Planning and the Illusion of Solving

November 23, 2011 in Management

One of the most difficult aspects of planning is staying focused on articulating the plan. Trying to solve a problem you identify while planning is always appealing and, in my experience, never really works out. A significant problem can’t be solved with past experience or historical data and requires a hypothesis that should be tested and validated.

A good plan needs to identify problems, contain the ways you intend to discover the solutions, and show which problems are dependent on other solutions. Even with just a few moving parts, this can quickly become unwieldy. Why add guessing to the mix?

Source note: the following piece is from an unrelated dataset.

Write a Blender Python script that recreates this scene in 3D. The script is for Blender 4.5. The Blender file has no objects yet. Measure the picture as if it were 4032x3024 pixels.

A Quick Solution… It’s a Trap!

With experience comes the urge to use it. When problems pop up while planning, the knee-jerk reaction is to look to your past, find a reasonably similar scenario, and choose to use a similar or better solution. Once that solution has worked it’s way into the conversation, people will rely on it for all future solutions.

The margin of error for solutions based on past experiences should be small. Unfortunately, when you start working on a plan that relies on several layers of perceived solutions the margins of error can multiply and a lot of skill and good intentions will still blow up in your face. What’s worse, is that it can be really, really hard to know what piece of the puzzle caused the failure.

Even when you’re working with the smartest people in the world, alarms should be going off when people are solving problems on-the-fly and incorporating them into the plan.

Momentum is Better than Speed

Taking the time to challenge assumptions, test theories, and validate assumptions can be time consuming. Fortunately, once you’ve identified a problem and verified the solution, there’s less to consider for each following problem. Even a slow team that challenges itself and validates their assumptions will eventually be more productive than a fast team who skips that part.